Wall Street bids good riddance to dreary January

Notwithstanding the Dow’s nearly 400-point rally Friday, Wall Street is more than happy to bid good riddance to a dismal January and spin the dice on things getting better in February and beyond. The first month of the new year was far from a happy one for investors. Doom and gloom prevailed, with major stock indexes like the Dow Jones industrial average, off 5.5% this month, and Standard & Poor’s 500, down 5.1%, posting their biggest January losses since the financial crisis in 2009. It would have been worse had the broad U.S. market not surged 2.5% on the final day of trading due to an interest-rate cut in Japan and strong earnings in the U.S.Wall_Street_Sign

By now, the litany of fears that spooked investors and sparked selling are well-known: plunging oil prices; slowing growth in once-booming China; angst surrounding the number of coming interest-rate hikes this year from the Federal Reserve at a time when the global economy is wobbly and investor confidence shaken.

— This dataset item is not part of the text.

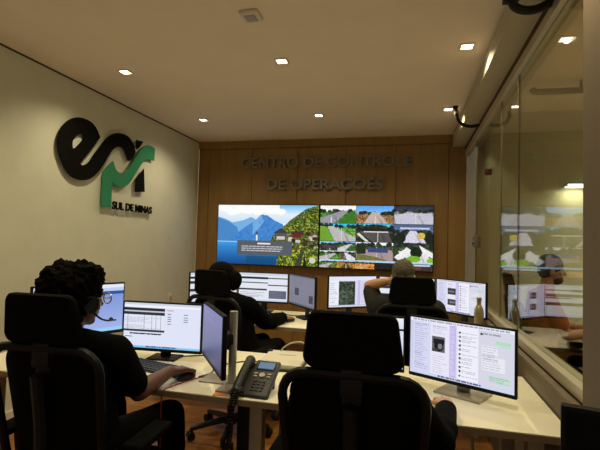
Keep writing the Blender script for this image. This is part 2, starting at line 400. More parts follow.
def road(p, x0, y0, x1, y1, sky, land, rd, kind, hor=.34):
    W, Hh = x1-x0, y1-y0; X = lambda x: x0+x*W; Y = lambda y: y0+y*Hh
    p.grad(y0, y0+hor*Hh, sky, [min(255, c+30) for c in sky], x0, x1)
    p.rect(x0, Y(hor), x1, y1, land); m = (p.u >= x0) & (p.u < x1) & (p.v >= Y(hor)) & (p.v < y1); p.speck(m, 26, RNG, 2)
    for k in range(16): p.ell(X(RNG.random()*.98), Y(hor-.06+.1*RNG.random()), .03*W+.01, .10*Hh, [(26, 40, 26), (50, 66, 40), (34, 36, 40)][k % 3])
    if kind == 0: q = [(.0, .92), (.0, .70), (.62, .28), (.80, .28), (.40, 1.), (.05, 1.)]
    elif kind == 1: q = [(.20, 1.), (.42, .34), (.56, .34), (.86, 1.)]
    elif kind == 2: q = [(.0, .5), (.35, .38), (.95, .40), (1., .62), (1., 1.), (.05, 1.)]
    elif kind == 3: q = [(.22, .18), (.36, .16), (1., .78), (1., 1.), (.42, 1.)]
    else: q = [(.1, .42), (.85, .42), (.95, 1.), (.45, 1.)]
    p.poly([(min(X(a), x1-1e-4), min(Y(b), y1-1e-4)) for a, b in q], rd)
    cx = sum(a for a, b in q)/len(q)
    p.poly([(X(cx-.012), Y(.98)), (X(cx-.004), Y(hor+.1)), (X(cx+.004), Y(hor+.1)), (X(cx+.012), Y(.98))], (222, 222, 220))
    p.poly([(X(cx+.16), Y(.98)), (X(cx+.03), Y(hor+.1)), (X(cx+.045), Y(hor+.1)), (X(cx+.22), Y(.98))], [c*.82 for c in rd])
    m = (p.u >= x0) & (p.u < x1) & (p.v >= y0) & (p.v < y1); out = ~m
def pic_cctv():
    p = Pic(204, 114, (20, 20, 24)); c1, c2 = .33, .665
    road(p, 0, 0, c1, .285, (236, 240, 246), (62, 120, 44), (152, 150, 158), 0); p.poly([(.17, .28), (.26, .12), (.325, .06), (.325, .28)], (58, 118, 34))
    road(p, c1, 0, c2, .285, (92, 160, 226), (142, 106, 70), (196, 176, 170), 1, .42)
    road(p, c2, 0, 1, .285, (36, 44, 60), (150, 148, 160), (196, 194, 210), 2, .30)
    road(p, 0, .285, c1, .575, (40, 176, 230), (96, 150, 50), (186, 184, 184), 3, .16); p.poly([(0, .33), (.06, .34), (.13, .57), (0, .57)], (112, 160, 50))
    road(p, c1, .285, c2, .575, (66, 190, 238), (40, 44, 36), (84, 80, 80), 4, .18); p.poly([(.335, .45), (.36, .43), (.45, .57), (.42, .57)], (220, 216, 206)); p.rect(.40, .40, .62, .425, (220, 218, 210)); p.rect(.35, .36, .66, .40, (24, 28, 26))
    road(p, c2, .285, 1, .575, (72, 92, 132), (40, 48, 40), (214, 210, 228), 1, .40); p.rect(.72, .33, .97, .36, (196, 204, 222)); p.ell(.90, .46, .035, .05, (206, 180, 84)); p.ell(.72, .50, .05, .08, (24, 30, 28)); p.ell(.97, .5, .04, .1, (26, 30, 26))
    road(p, 0, .575, .165, .73, (130, 190, 236), (56, 46, 40), (70, 62, 58), 4, .30); road(p, .165, .575, c1, .73, (110, 178, 232), (60, 100, 44), (206, 204, 210), 0, .2)
    road(p, 0, .73, .20, .87, (206, 226, 240), (76, 120, 42), (186, 184, 186), 0, .2); road(p, .20, .73, c1, .87, (200, 220, 238), (96, 78, 66), (222, 220, 226), 3, .2)
    road(p, c1, .575, c2, .87, (224, 232, 240), (64, 70, 44), (170, 146, 148), 2, .16); p.rect(.44, .67, .62, .74, (54, 74, 128)); p.rect(.34, .6, .42, .76, (30, 44, 26)); p.poly([(.34, .86), (.345, .76), (.5, .80), (.62, .86)], (112, 112, 62))
    road(p, c2, .575, 1, .87, (34, 46, 34), (44, 62, 36), (226, 226, 230), 4, .12); p.poly([(.67, .80), (.78, .64), (.83, .70), (.72, .86)], (236, 236, 238)); p.poly([(.88, .60), (1, .72), (1, .80), (.92, .74)], (238, 236, 236)); p.ell(.86, .72, .05, .09, (22, 34, 22)); p.ell(.84, .82, .06, .05, (120, 176, 40)); p.ell(.98, .84, .03, .04, (130, 190, 50))
    p.rect(0, .865, 1, .895, (176, 212, 236))
    road(p, 0, .895, .16, 1, (196, 214, 234), (96, 112, 46), (184, 178, 186), 0, .1); road(p, .16, .895, c1, 1, (110, 92, 60), (168, 118, 40), (92, 72, 40), 1, .1)
    road(p, c1, .895, .5, 1, (196, 130, 64), (206, 132, 48), (214, 160, 110), 0, .1); p.rect(.5, .895, c2, 1, (26, 26, 30)); p.rect(c2, .895, 1, 1, (60, 48, 44)); p.rect(.7, .9, .98, .93, (190, 204, 224)); p.rect(.8, .95, .9, .97, (120, 60, 50))
    for x in (c1, c2): p.rect(x-.003, 0, x+.003, .87, (15, 15, 20), .6)
    for y in (.285, .575): p.rect(0, y-.004, 1, y+.004, (15, 15, 20), .6)
    m = np.ones(p.u.shape, bool); p.speck(m, 11, RNG); return p
TVX, TVZ, TVW, TVH = -2.568, 1.924, 1.4355, .824
for k, (pic, lab) in enumerate(((pic_lake, 'large wall screen showing a blue lake and mountain village'), (pic_cctv, 'large wall screen showing a grid of road camera views'))):
    t = thing('video_wall_panel', lab, 'screen', (TVX+TVW*(k+.5), YB-.001, TVZ-TVH/2), 0, 'video wall panels on the wood wall')
    MB().box((0, -.035, 0), (TVW-.002, .068, TVH), .006).build('housing', M['bezel'], t)
    screen('screen', pic(), TVW-.022, TVH-.022, t, (0, -.0705, 0))

# ------------------------------------------------------------------ wall lettering and logo
def glyph_mesh(txt, size, depth, embolden):
    cu = bpy.data.curves.new('glyph', 'FONT'); cu.body = txt; cu.size = size; cu.extrude = depth/2; cu.offset = embolden
    o = bpy.data.objects.new('glyph', cu); COL.objects.link(o); bpy.context.view_layer.update()
    me = eval_mesh(o, 'letter'); bpy.data.objects.remove(o); bpy.data.curves.remove(cu)
    return me
def xr(me):
    xs = [v.co.x for v in me.vertices]; return (min(xs), max(xs)) if xs else (0, 0)
def lettering(lines, parent, depth, m, to_local, size0, emb):
    for txt, x0, x1, base, caph in lines:
        size = size0
        ref = glyph_mesh('E', size, depth, emb); ys = [v.co.y for v in ref.vertices]; size *= caph/(max(ys)-min(ys))
        ymin = min(ys)*caph/(max(ys)-min(ys))
        full = xr(glyph_mesh(txt, size, depth, emb)); sx = (x1-x0)/(full[1]-full[0])
        for i, ch in enumerate(txt):
            if ch == ' ': continue
            pre = xr(glyph_mesh(txt[:i+1], size, depth, emb))[1]; g = glyph_mesh(ch, size, depth, emb); off = pre-xr(g)[1]
            for v in g.vertices: v.co = to_local((v.co.x+off-full[0])*sx+x0, v.co.y-ymin+base, v.co.z)
            g.materials.clear(); g.materials.append(m)
            if to_local(1, 0, 0).y != 0: pass
            link('letter', g, parent)
t = thing('wall_lettering', 'raised grey two line lettering reading CENTRO DE CONTROLE DE OPERAÇÕES', 'sign', (-1.12, YB, 2.12))
lettering([('CENTRO DE CONTROLE', -2.255+1.12, .02+1.12, 2.425-2.12, .138), ('DE OPERAÇÕES', -1.878+1.12, -.330+1.12, 2.130-2.12, .138)],
          t, .025, M['letter'], lambda x, y, z: Vector((x, -.032-z, y)), .2, .0042)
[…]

History says the January dive could bode poorly for stocks for the rest of the year. The January Barometer —  a phrase coined by The Stock Trader’s Almanac, which states that “as the S&P 500 goes in January, so goes the year” — has a strong accuracy rate of more than 75%.

Also worth noting is that February has a history of “flat” performance for the blue-chip stocks in the Dow, according to Bespoke Investment Group. In the past 100 years, the Dow has risen just 0.1% on average in February, ranking 11th out of 12 months. Still, while Wall Street pros debate whether the final correction low has been put in, and most money managers see continued volatility ahead, there is also a silver lining when stocks crater as much as they did in January.

“What is happening is the market is repricing for a slower growth pattern,” says Ernie Cecilia, chief investment officer at Bryn Mawr Trust. And although Cecilia thinks this process could drag on for three to six months longer, he isn’t sending an apocalyptic message. “At this point, we don’t see the pre-conditions for a bear market (or drop of 20% or more).” The good news is the big sell-off has made the stock market less expensive. What Wall Street wants is clarity on the headwinds that are keeping traders up at night, says John Jares, senior portfolio manager at USAA Investments.